Şu hâdisâtın sırrı şudur ki: Nasıl ki bir ekmeğin vücudu, tarla, harman, değirmen, fırına terettüp eder. Öyle de, tertib-i eşyada bir teennî-i hikmet vardır. Hırs sebebiyle, teennî ile hareket etmediği için, o tertipli eşyadaki mânevî basamakları müraat etmez; ya atlar, düşer veyahut bir basamağı noksan bırakır, maksada çıkamaz.”[3]
Hırs haybeti getirir, acûliyet hüsranı!
Ezcümle: “Hırs ile acûliyet, sebeb-i haybettir. Zira, mürettep basamaklar gibi fıtrattaki tertibe, teselsüle tatbik-i hareket etmediğinden, haris muvaffak olamaz. Olsa da, tertib-i ca’lîsi bir basamak kadar seyr-i fıtrîden kısa olduğundan, ye’se düşüp gaflet bastıktan sonra kapı açılır.”[4]
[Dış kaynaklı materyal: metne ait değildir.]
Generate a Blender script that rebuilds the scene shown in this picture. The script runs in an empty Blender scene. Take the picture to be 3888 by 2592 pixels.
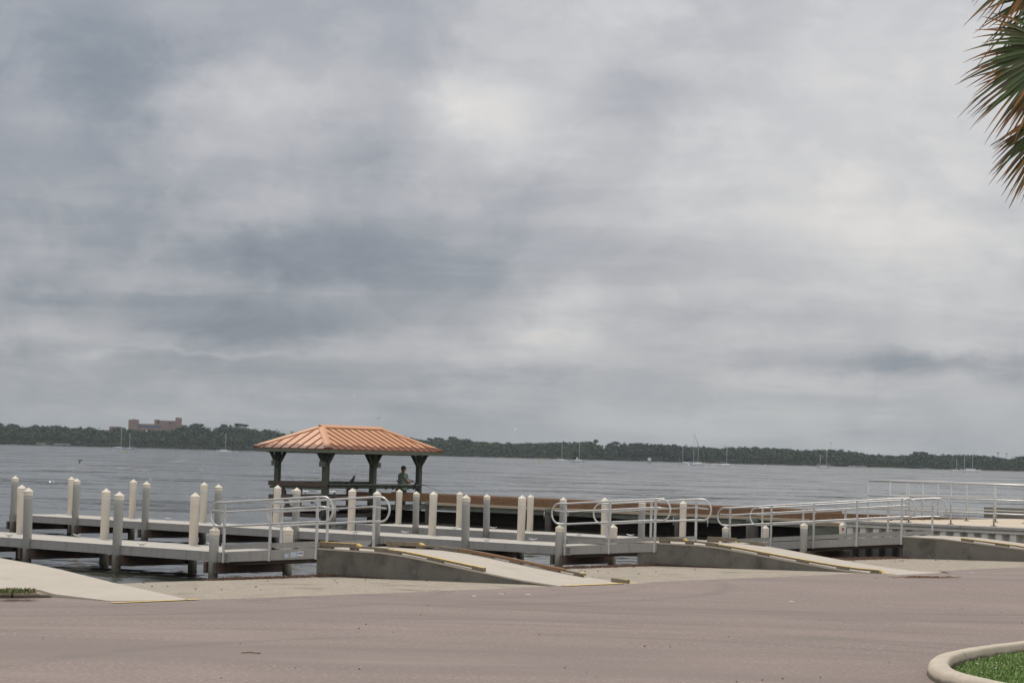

Velhasıl, acûliyet kâianattaki cari olan sünnetullaha müraat etmemektir. “Ve keza, bir işte muvaffakiyet isteyen adam, Allah’ın âdetlerine karşı safvet ve muvafakatini muhafaza etsin ve fıtratın kanunlarına kesb-i muarefe etsin ve heyet-i içtimaiye rabıtalarına münasebet peyda etsin. Aksi takdirde, fıtrat, adem‑i muvafakatla cevap verecektir. Ve keza, heyet-i içtimaiyede, umumî cereyana muhalefet etmemek lâzımdır. Muhalefet edildiği takdirde, dolabın üstünden düşer, altında kalır.”[5]
Abdülbâkî çimiç
[1] Eski Said Dönemi Eserleri(Münazarat), s.298
[2] Sorularlarisale.com’dan istifade edilmiştir.